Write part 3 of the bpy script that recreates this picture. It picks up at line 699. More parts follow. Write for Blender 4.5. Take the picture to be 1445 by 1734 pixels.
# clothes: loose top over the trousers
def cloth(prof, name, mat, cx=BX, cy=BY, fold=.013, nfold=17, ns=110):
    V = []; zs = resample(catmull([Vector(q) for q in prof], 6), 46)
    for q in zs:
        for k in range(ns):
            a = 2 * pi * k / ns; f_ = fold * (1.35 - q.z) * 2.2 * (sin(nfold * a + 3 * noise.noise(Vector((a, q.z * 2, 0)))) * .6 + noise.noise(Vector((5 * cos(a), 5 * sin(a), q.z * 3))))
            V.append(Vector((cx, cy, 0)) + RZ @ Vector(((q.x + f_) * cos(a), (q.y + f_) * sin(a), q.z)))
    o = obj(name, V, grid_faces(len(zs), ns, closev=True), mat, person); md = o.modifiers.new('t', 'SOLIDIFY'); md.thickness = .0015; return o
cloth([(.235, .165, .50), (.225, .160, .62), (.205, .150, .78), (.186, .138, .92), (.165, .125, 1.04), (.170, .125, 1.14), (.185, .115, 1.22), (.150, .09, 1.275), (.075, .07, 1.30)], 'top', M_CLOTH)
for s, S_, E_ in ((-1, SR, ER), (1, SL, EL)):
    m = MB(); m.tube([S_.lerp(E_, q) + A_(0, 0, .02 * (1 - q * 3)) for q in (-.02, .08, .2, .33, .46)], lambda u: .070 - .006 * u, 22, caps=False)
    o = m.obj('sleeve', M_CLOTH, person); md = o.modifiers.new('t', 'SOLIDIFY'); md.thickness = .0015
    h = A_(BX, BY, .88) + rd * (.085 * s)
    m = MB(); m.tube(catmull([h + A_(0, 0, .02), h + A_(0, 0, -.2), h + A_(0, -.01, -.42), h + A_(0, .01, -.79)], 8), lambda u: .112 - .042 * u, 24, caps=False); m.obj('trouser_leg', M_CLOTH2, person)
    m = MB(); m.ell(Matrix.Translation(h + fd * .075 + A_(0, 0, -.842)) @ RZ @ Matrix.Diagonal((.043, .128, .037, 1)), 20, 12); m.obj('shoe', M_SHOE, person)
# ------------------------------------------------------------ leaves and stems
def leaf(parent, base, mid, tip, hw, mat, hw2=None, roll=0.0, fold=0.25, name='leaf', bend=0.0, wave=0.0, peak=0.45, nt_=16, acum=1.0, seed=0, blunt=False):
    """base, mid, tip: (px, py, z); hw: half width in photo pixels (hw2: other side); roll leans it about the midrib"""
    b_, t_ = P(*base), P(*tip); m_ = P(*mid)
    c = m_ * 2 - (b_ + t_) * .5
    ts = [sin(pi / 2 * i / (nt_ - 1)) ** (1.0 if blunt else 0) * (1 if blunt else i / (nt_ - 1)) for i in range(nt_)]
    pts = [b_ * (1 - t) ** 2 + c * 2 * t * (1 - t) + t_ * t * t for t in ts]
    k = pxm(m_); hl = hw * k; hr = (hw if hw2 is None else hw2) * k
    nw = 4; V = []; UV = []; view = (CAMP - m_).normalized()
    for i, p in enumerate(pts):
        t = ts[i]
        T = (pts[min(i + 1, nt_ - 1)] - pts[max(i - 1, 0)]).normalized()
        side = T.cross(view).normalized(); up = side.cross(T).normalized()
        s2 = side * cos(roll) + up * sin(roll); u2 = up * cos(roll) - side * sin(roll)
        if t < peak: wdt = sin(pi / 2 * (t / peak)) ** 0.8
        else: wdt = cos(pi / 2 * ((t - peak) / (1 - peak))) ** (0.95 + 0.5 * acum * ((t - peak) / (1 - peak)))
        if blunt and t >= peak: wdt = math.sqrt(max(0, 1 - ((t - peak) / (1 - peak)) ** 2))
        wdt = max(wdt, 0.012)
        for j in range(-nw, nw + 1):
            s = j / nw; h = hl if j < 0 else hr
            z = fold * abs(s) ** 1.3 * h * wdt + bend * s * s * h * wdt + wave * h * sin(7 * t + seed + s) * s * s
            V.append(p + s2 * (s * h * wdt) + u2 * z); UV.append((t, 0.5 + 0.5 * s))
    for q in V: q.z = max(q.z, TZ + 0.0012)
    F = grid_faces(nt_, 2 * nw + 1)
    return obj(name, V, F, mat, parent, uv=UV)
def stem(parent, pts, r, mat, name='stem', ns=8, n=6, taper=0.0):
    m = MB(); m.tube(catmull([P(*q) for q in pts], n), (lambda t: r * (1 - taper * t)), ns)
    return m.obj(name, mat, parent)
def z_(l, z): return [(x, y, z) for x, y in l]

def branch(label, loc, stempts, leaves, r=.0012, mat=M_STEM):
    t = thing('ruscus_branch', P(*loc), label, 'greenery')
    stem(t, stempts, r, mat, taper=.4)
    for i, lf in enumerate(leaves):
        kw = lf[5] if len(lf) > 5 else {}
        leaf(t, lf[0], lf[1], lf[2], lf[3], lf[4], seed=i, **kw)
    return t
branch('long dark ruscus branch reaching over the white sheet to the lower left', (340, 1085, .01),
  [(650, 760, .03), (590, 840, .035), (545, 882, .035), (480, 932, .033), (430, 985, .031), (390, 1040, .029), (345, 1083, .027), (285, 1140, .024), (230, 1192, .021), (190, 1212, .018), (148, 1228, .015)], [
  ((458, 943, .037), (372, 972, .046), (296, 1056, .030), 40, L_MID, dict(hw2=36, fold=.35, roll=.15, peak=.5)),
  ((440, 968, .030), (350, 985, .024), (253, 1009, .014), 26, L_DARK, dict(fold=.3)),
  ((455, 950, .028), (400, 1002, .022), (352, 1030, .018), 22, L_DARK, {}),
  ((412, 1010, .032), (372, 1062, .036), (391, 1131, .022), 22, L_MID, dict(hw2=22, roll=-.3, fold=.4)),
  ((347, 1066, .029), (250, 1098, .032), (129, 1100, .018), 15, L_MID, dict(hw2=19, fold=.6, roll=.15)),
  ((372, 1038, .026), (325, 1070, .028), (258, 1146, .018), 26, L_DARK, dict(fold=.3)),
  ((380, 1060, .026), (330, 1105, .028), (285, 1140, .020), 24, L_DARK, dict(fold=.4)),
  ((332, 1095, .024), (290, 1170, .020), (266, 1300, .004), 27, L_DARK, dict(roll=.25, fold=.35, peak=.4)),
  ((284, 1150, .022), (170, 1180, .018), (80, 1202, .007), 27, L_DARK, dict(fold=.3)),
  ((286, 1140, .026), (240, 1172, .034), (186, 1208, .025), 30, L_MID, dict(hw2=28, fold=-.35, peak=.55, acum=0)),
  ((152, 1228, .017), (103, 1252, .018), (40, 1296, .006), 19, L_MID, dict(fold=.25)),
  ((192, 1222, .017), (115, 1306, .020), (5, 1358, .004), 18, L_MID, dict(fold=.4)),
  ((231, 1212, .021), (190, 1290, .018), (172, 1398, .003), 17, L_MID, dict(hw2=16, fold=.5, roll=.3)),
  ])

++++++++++

EXERCISE PROMPT
Output the data above exactly, please, line for line.

FINISHED EXERCISE
Write part 3 of the bpy script that recreates this picture. It picks up at line 699. More parts follow. Write for Blender 4.5. Take the picture to be 1445 by 1734 pixels.
# clothes: loose top over the trousers
def cloth(prof, name, mat, cx=BX, cy=BY, fold=.013, nfold=17, ns=110):
    V = []; zs = resample(catmull([Vector(q) for q in prof], 6), 46)
    for q in zs:
        for k in range(ns):
            a = 2 * pi * k / ns; f_ = fold * (1.35 - q.z) * 2.2 * (sin(nfold * a + 3 * noise.noise(Vector((a, q.z * 2, 0)))) * .6 + noise.noise(Vector((5 * cos(a), 5 * sin(a), q.z * 3))))
            V.append(Vector((cx, cy, 0)) + RZ @ Vector(((q.x + f_) * cos(a), (q.y + f_) * sin(a), q.z)))
    o = obj(name, V, grid_faces(len(zs), ns, closev=True), mat, person); md = o.modifiers.new('t', 'SOLIDIFY'); md.thickness = .0015; return o
cloth([(.235, .165, .50), (.225, .160, .62), (.205, .150, .78), (.186, .138, .92), (.165, .125, 1.04), (.170, .125, 1.14), (.185, .115, 1.22), (.150, .09, 1.275), (.075, .07, 1.30)], 'top', M_CLOTH)
for s, S_, E_ in ((-1, SR, ER), (1, SL, EL)):
    m = MB(); m.tube([S_.lerp(E_, q) + A_(0, 0, .02 * (1 - q * 3)) for q in (-.02, .08, .2, .33, .46)], lambda u: .070 - .006 * u, 22, caps=False)
    o = m.obj('sleeve', M_CLOTH, person); md = o.modifiers.new('t', 'SOLIDIFY'); md.thickness = .0015
    h = A_(BX, BY, .88) + rd * (.085 * s)
    m = MB(); m.tube(catmull([h + A_(0, 0, .02), h + A_(0, 0, -.2), h + A_(0, -.01, -.42), h + A_(0, .01, -.79)], 8), lambda u: .112 - .042 * u, 24, caps=False); m.obj('trouser_leg', M_CLOTH2, person)
    m = MB(); m.ell(Matrix.Translation(h + fd * .075 + A_(0, 0, -.842)) @ RZ @ Matrix.Diagonal((.043, .128, .037, 1)), 20, 12); m.obj('shoe', M_SHOE, person)
# ------------------------------------------------------------ leaves and stems
def leaf(parent, base, mid, tip, hw, mat, hw2=None, roll=0.0, fold=0.25, name='leaf', bend=0.0, wave=0.0, peak=0.45, nt_=16, acum=1.0, seed=0, blunt=False):
    """base, mid, tip: (px, py, z); hw: half width in photo pixels (hw2: other side); roll leans it about the midrib"""
    b_, t_ = P(*base), P(*tip); m_ = P(*mid)
    c = m_ * 2 - (b_ + t_) * .5
    ts = [sin(pi / 2 * i / (nt_ - 1)) ** (1.0 if blunt else 0) * (1 if blunt else i / (nt_ - 1)) for i in range(nt_)]
    pts = [b_ * (1 - t) ** 2 + c * 2 * t * (1 - t) + t_ * t * t for t in ts]
    k = pxm(m_); hl = hw * k; hr = (hw if hw2 is None else hw2) * k
    nw = 4; V = []; UV = []; view = (CAMP - m_).normalized()
    for i, p in enumerate(pts):
        t = ts[i]
        T = (pts[min(i + 1, nt_ - 1)] - pts[max(i - 1, 0)]).normalized()
        side = T.cross(view).normalized(); up = side.cross(T).normalized()
        s2 = side * cos(roll) + up * sin(roll); u2 = up * cos(roll) - side * sin(roll)
        if t < peak: wdt = sin(pi / 2 * (t / peak)) ** 0.8
        else: wdt = cos(pi / 2 * ((t - peak) / (1 - peak))) ** (0.95 + 0.5 * acum * ((t - peak) / (1 - peak)))
        if blunt and t >= peak: wdt = math.sqrt(max(0, 1 - ((t - peak) / (1 - peak)) ** 2))
        wdt = max(wdt, 0.012)
        for j in range(-nw, nw + 1):
            s = j / nw; h = hl if j < 0 else hr
            z = fold * abs(s) ** 1.3 * h * wdt + bend * s * s * h * wdt + wave * h * sin(7 * t + seed + s) * s * s
            V.append(p + s2 * (s * h * wdt) + u2 * z); UV.append((t, 0.5 + 0.5 * s))
    for q in V: q.z = max(q.z, TZ + 0.0012)
    F = grid_faces(nt_, 2 * nw + 1)
    return obj(name, V, F, mat, parent, uv=UV)
def stem(parent, pts, r, mat, name='stem', ns=8, n=6, taper=0.0):
    m = MB(); m.tube(catmull([P(*q) for q in pts], n), (lambda t: r * (1 - taper * t)), ns)
    return m.obj(name, mat, parent)
def z_(l, z): return [(x, y, z) for x, y in l]

def branch(label, loc, stempts, leaves, r=.0012, mat=M_STEM):
    t = thing('ruscus_branch', P(*loc), label, 'greenery')
    stem(t, stempts, r, mat, taper=.4)
    for i, lf in enumerate(leaves):
        kw = lf[5] if len(lf) > 5 else {}
        leaf(t, lf[0], lf[1], lf[2], lf[3], lf[4], seed=i, **kw)
    return t
branch('long dark ruscus branch reaching over the white sheet to the lower left', (340, 1085, .01),
  [(650, 760, .03), (590, 840, .035), (545, 882, .035), (480, 932, .033), (430, 985, .031), (390, 1040, .029), (345, 1083, .027), (285, 1140, .024), (230, 1192, .021), (190, 1212, .018), (148, 1228, .015)], [
  ((458, 943, .037), (372, 972, .046), (296, 1056, .030), 40, L_MID, dict(hw2=36, fold=.35, roll=.15, peak=.5)),
  ((440, 968, .030), (350, 985, .024), (253, 1009, .014), 26, L_DARK, dict(fold=.3)),
  ((455, 950, .028), (400, 1002, .022), (352, 1030, .018), 22, L_DARK, {}),
  ((412, 1010, .032), (372, 1062, .036), (391, 1131, .022), 22, L_MID, dict(hw2=22, roll=-.3, fold=.4)),
  ((347, 1066, .029), (250, 1098, .032), (129, 1100, .018), 15, L_MID, dict(hw2=19, fold=.6, roll=.15)),
  ((372, 1038, .026), (325, 1070, .028), (258, 1146, .018), 26, L_DARK, dict(fold=.3)),
  ((380, 1060, .026), (330, 1105, .028), (285, 1140, .020), 24, L_DARK, dict(fold=.4)),
  ((332, 1095, .024), (290, 1170, .020), (266, 1300, .004), 27, L_DARK, dict(roll=.25, fold=.35, peak=.4)),
  ((284, 1150, .022), (170, 1180, .018), (80, 1202, .007), 27, L_DARK, dict(fold=.3)),
  ((286, 1140, .026), (240, 1172, .034), (186, 1208, .025), 30, L_MID, dict(hw2=28, fold=-.35, peak=.55, acum=0)),
  ((152, 1228, .017), (103, 1252, .018), (40, 1296, .006), 19, L_MID, dict(fold=.25)),
  ((192, 1222, .017), (115, 1306, .020), (5, 1358, .004), 18, L_MID, dict(fold=.4)),
  ((231, 1212, .021), (190, 1290, .018), (172, 1398, .003), 17, L_MID, dict(hw2=16, fold=.5, roll=.3)),
  ])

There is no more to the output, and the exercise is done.